DATA ENTRIES
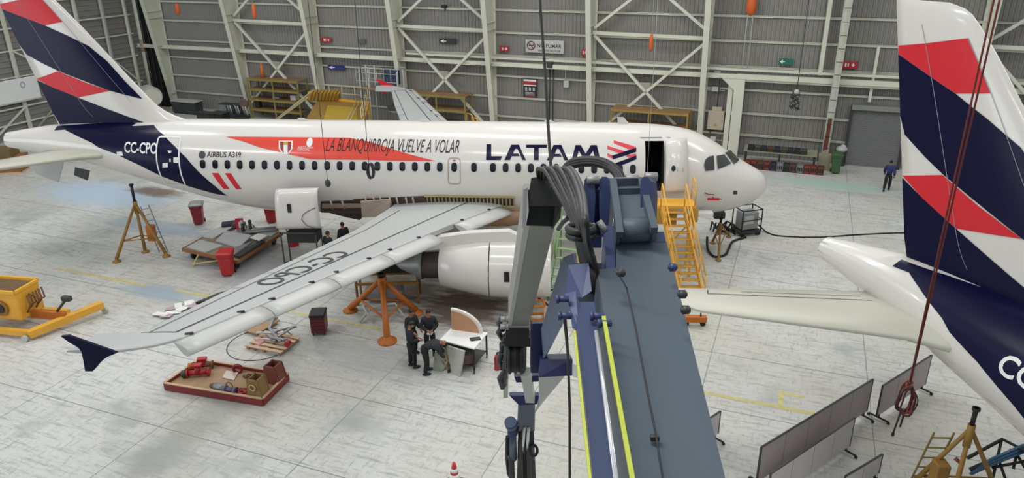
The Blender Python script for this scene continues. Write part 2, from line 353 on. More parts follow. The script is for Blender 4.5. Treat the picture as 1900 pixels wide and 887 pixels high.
...
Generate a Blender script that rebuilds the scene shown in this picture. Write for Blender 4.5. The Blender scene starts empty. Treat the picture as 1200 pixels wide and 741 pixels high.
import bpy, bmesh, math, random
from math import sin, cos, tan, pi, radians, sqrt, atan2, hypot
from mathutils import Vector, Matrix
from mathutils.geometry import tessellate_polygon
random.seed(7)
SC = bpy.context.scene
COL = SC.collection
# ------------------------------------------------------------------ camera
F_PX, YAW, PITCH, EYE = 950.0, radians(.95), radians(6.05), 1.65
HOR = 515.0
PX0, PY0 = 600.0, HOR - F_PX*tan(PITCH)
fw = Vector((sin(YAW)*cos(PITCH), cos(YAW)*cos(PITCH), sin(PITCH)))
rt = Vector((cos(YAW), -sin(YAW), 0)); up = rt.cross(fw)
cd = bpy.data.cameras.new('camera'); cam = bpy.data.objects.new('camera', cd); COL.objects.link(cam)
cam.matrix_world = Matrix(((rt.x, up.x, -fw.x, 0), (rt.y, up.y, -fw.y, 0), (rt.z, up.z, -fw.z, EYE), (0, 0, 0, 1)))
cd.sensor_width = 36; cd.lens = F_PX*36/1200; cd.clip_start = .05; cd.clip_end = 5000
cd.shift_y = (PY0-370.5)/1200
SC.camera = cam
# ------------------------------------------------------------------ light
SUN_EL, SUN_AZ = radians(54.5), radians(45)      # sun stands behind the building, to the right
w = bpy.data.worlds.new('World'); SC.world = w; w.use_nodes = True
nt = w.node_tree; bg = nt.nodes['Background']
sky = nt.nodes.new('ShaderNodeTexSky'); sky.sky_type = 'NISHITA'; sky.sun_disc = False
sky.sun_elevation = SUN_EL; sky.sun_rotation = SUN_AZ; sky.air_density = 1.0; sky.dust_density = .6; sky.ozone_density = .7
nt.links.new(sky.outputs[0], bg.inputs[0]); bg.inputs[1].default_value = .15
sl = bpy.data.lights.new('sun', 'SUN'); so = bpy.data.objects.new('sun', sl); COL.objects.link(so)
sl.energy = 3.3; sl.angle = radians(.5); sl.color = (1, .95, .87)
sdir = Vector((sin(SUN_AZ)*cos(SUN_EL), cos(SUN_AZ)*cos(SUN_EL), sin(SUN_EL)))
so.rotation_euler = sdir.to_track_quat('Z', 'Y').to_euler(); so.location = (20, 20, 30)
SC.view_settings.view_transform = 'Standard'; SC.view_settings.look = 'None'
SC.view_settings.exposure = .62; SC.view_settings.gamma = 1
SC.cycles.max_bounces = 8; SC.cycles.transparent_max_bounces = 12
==
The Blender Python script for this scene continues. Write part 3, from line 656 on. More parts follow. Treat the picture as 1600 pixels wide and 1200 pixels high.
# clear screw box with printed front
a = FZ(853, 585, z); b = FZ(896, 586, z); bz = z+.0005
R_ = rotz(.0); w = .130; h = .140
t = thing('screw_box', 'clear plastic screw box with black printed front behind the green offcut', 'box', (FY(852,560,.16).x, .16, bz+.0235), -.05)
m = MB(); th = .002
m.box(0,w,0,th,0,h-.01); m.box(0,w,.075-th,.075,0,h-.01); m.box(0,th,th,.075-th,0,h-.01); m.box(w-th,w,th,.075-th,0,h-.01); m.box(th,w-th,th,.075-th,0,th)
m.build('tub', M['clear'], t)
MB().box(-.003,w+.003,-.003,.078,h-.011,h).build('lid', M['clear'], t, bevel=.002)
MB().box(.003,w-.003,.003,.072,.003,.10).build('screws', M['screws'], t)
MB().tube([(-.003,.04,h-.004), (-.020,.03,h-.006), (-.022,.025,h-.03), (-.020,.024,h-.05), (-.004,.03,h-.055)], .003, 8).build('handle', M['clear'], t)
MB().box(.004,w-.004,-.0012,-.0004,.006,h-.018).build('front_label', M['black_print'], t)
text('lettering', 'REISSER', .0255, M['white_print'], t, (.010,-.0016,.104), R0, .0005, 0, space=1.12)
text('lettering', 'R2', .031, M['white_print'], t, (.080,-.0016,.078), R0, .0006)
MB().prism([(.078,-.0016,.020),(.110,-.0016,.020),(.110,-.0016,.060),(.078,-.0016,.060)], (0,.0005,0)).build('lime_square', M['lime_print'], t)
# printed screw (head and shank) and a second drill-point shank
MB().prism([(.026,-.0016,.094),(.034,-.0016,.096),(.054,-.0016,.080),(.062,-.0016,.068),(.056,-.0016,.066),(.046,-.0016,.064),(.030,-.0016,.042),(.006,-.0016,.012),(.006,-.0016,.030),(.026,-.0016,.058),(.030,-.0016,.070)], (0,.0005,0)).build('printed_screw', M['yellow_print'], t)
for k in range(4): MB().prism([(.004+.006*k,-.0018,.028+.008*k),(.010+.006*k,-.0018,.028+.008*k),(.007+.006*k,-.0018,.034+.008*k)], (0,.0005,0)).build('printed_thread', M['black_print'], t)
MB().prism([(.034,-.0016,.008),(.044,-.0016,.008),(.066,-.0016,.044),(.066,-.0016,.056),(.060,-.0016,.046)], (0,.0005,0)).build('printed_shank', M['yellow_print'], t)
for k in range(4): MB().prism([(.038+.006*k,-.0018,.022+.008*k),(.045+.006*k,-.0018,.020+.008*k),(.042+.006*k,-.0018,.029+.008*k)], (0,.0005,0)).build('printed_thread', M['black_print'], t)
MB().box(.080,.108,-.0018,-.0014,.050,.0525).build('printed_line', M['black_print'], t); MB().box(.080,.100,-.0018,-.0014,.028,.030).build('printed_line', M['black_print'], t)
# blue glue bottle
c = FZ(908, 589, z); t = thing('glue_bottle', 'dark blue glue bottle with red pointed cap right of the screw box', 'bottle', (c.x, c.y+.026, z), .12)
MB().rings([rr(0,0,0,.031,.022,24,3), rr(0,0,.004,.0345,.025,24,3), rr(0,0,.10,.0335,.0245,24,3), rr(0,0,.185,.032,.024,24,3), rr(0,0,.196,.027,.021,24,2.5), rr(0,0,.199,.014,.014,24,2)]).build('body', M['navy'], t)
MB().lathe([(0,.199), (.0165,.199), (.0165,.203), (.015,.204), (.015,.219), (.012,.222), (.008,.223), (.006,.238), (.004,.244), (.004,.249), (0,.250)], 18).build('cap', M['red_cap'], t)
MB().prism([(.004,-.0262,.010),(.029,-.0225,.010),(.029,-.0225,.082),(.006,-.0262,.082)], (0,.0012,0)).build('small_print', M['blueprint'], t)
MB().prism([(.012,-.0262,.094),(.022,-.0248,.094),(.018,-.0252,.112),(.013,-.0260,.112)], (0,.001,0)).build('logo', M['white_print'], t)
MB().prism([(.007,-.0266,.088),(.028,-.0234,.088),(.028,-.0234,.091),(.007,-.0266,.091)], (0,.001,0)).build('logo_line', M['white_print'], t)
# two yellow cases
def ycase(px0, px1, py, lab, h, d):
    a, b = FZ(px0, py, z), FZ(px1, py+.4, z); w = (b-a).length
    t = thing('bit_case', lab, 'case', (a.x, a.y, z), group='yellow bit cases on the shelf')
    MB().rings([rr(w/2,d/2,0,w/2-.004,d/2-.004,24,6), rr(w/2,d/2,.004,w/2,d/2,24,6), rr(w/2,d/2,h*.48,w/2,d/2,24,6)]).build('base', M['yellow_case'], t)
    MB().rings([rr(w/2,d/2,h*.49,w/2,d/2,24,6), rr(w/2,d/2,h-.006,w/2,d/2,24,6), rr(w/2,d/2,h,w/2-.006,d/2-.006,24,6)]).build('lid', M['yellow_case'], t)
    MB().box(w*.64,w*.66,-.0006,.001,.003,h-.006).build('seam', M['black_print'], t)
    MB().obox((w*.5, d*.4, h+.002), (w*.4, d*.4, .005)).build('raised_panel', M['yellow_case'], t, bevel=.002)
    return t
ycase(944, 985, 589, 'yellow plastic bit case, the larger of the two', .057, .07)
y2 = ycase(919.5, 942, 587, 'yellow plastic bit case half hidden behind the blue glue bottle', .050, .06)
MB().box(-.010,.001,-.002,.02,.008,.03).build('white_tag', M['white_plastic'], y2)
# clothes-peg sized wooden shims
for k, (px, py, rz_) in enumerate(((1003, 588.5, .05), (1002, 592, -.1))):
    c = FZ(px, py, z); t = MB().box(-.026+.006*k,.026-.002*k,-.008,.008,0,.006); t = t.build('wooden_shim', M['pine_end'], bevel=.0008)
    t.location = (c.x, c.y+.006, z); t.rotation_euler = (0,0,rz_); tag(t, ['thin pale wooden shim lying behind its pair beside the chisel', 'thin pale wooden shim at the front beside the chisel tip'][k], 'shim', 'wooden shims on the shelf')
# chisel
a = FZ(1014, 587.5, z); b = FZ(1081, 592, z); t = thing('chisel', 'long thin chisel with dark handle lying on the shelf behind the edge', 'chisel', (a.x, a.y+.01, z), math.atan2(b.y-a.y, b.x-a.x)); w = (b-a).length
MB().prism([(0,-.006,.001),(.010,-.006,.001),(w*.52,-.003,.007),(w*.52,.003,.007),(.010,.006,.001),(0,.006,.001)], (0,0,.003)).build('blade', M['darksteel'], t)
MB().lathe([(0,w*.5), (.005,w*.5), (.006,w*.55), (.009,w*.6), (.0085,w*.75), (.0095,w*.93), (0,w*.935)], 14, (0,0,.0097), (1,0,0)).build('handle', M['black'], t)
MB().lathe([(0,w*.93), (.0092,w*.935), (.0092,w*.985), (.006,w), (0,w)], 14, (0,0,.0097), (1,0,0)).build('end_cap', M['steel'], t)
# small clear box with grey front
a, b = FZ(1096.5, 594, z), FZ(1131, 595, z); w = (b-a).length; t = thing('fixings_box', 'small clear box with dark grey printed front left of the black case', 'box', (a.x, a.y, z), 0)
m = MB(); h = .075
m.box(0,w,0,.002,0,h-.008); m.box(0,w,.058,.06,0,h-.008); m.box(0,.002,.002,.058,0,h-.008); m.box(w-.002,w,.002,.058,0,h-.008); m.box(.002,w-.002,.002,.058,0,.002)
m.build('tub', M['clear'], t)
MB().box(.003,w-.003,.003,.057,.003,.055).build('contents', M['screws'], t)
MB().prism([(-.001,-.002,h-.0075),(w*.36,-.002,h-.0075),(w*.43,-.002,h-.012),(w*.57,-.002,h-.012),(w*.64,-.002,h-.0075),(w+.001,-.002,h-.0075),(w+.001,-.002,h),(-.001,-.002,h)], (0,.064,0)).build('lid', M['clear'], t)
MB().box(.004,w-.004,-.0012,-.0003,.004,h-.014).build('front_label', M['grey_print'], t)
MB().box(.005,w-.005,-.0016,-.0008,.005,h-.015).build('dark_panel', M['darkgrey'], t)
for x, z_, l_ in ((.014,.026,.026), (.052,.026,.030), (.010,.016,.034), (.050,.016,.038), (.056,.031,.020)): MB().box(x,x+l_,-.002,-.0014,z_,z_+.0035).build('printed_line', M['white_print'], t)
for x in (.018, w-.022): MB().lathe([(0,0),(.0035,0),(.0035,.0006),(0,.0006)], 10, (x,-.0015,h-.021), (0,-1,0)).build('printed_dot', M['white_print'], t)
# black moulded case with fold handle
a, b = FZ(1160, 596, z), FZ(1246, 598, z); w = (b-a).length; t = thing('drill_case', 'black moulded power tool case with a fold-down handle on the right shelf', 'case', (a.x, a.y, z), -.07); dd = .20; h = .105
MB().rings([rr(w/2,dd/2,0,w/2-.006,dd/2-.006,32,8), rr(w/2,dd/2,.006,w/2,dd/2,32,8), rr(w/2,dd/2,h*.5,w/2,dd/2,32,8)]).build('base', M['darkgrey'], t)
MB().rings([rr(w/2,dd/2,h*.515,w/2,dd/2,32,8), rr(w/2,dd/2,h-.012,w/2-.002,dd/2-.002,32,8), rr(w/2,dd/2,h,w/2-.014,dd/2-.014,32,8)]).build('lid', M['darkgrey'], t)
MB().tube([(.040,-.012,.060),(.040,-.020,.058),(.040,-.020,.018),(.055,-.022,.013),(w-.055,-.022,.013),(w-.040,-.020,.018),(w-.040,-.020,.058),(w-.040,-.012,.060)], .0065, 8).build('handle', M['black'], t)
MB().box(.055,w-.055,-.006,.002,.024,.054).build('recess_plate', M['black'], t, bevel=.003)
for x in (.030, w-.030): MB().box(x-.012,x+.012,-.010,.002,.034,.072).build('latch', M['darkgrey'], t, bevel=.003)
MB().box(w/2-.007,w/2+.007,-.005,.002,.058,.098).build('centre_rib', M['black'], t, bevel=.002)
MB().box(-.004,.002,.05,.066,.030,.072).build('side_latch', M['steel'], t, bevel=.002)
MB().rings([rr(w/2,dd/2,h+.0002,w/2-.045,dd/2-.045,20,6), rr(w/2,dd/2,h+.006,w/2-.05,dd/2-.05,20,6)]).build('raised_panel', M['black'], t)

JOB
Check every line of the data, and copy the ones that contain "pixels".

THE OUTPUT
The Blender Python script for this scene continues. Write part 2, from line 353 on. More parts follow. The script is for Blender 4.5. Treat the picture as 1900 pixels wide and 887 pixels high.
Generate a Blender script that rebuilds the scene shown in this picture. Write for Blender 4.5. The Blender scene starts empty. Treat the picture as 1200 pixels wide and 741 pixels high.
The Blender Python script for this scene continues. Write part 3, from line 656 on. More parts follow. Treat the picture as 1600 pixels wide and 1200 pixels high.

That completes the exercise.